Obwohl es langsam schon etwas später wurde, haben wir uns dazu entschieden den längeren Weg zurück zum Auto zu nehmen und hatten so das Glück an den Weideflächen von Kühen und Schafen vorbei zu kommen! Wir konnten uns dort nur leider nicht zu viel Zeit lassen, weil die Dunkelheit uns im Nacken saß. Deshalb war es dann schon am Dämmern, als wir bei den „Giant Redwoods“ angekommen sind. Wir haben erst im Nachhinein herausgefunden, dass es sich bei den majestätischen Bäumen um Mammutbäume handelte! Das erklärt allerdings ihre Größe von bis zu 40 Metern, die sie trotz ihres geringen Alters von „nur“ etwa 100 Jahren haben. Für ihr Pflanzungs-Jubiläum waren wir leider zwei Jahre zu früh, denn das ist erst in 2027. Im Jahr 1927 wurden dort die ersten Bäume gepflanzt, die 50 Jahre noch durch neue Mammutbäume ergänzt wurden. Aber auch mit 98 Jahren waren die Bäume schon sehr beeindruckend, wie sie im Halbdunkeln Dutzende Meter in den Himmel ragten. Ich wünsche ihnen (und natürlich auch den etwas jüngeren Nachfolgern) noch viele weitere Jahrhunderte. Vielleicht besuchen wir sie ja sogar nochmal!

Als wir die großen Bäume hinter uns gelassen haben, war es so dunkel, dass wir unsere Handytaschenlampen angeschaltet haben. Zum Glück waren die Wege auf dieser Seite des Parks deutlich besser ausgeschildert, weshalb wir den Weg zum Parkplatz und auch unser Auto zum Glück trotz der Dunkelheit recht schnell gefunden haben.
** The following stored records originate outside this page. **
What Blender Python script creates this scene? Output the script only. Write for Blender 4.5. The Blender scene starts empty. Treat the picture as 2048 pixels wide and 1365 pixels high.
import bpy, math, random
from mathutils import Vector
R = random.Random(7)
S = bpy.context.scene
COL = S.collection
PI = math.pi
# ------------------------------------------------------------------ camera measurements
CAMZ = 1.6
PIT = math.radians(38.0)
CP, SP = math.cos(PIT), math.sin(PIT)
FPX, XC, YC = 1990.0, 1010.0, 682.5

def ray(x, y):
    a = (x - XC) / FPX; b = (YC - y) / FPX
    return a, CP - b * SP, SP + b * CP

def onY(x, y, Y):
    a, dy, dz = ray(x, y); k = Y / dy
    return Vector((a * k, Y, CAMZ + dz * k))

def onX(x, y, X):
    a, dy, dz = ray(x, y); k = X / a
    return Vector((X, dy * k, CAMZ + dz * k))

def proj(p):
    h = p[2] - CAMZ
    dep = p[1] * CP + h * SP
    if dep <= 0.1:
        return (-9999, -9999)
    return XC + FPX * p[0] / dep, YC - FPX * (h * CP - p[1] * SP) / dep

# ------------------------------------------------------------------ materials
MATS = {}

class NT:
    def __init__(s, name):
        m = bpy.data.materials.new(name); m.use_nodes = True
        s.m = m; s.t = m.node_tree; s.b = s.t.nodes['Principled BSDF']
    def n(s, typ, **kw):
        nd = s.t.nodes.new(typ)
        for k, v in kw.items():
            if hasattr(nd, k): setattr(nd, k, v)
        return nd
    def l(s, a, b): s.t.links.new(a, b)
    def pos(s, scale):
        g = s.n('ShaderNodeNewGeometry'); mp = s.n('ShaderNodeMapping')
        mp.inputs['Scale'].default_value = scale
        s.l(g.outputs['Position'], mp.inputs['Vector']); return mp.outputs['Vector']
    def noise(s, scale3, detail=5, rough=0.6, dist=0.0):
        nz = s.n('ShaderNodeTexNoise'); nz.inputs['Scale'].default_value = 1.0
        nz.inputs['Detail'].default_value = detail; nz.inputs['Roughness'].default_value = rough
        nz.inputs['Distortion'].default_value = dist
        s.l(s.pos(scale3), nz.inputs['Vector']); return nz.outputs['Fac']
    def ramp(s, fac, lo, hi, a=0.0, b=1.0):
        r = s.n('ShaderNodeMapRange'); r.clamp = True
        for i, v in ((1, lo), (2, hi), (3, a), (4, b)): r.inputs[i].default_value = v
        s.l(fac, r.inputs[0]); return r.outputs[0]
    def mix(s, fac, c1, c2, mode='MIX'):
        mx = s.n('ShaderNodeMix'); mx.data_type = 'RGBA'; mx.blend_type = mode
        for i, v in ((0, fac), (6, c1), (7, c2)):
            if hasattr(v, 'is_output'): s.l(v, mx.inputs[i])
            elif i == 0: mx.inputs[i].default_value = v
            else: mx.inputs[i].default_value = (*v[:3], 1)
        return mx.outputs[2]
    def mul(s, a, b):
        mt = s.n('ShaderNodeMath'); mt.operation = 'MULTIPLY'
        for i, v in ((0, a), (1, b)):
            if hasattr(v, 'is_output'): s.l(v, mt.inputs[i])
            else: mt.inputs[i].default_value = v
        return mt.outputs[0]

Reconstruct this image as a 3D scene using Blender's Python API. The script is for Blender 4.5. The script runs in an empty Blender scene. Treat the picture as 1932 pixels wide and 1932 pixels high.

Diese kleine Wanderung, die eigentlich nur als nette Nachmittagsbeschäftigung gedacht war, hat mich deutlich mehr begeistert, als ich vermutet hatte. Wir beide fanden den Wanderweg sogar so toll, dass wir gleich am nächsten Morgen nochmal dorthin gefahren sind! Dieses Mal haben wir uns aber die große Straße zunutze gemacht und sind mit dem Auto bis nach ganz oben gefahren. Auch aus einer Auto-Perspektive war der kurvige Weg durch die grünen Hügel wirklich hübsch, obwohl es an diesem Morgen deutlich windiger und regnerischer war. Ich war deshalb aber sehr dankbar für den Schutz des warmen Autos. Wir haben uns ein letztes Mal in der Gegend umgesehen, haben uns dann von Napier verabschiedet und sind noch am selben Tag weiter nach Osten gefahren, immer an der Küste entlang. Was wir dort erlebt haben gehört allerdings in einen eigenen Artikel!
Durch Zufall kommt es wunderbarerweise immer wieder zu tollen Erlebnisse. Was für ein schönes Gebiet, das für die Kiwis offensichtlich nur so naja ist!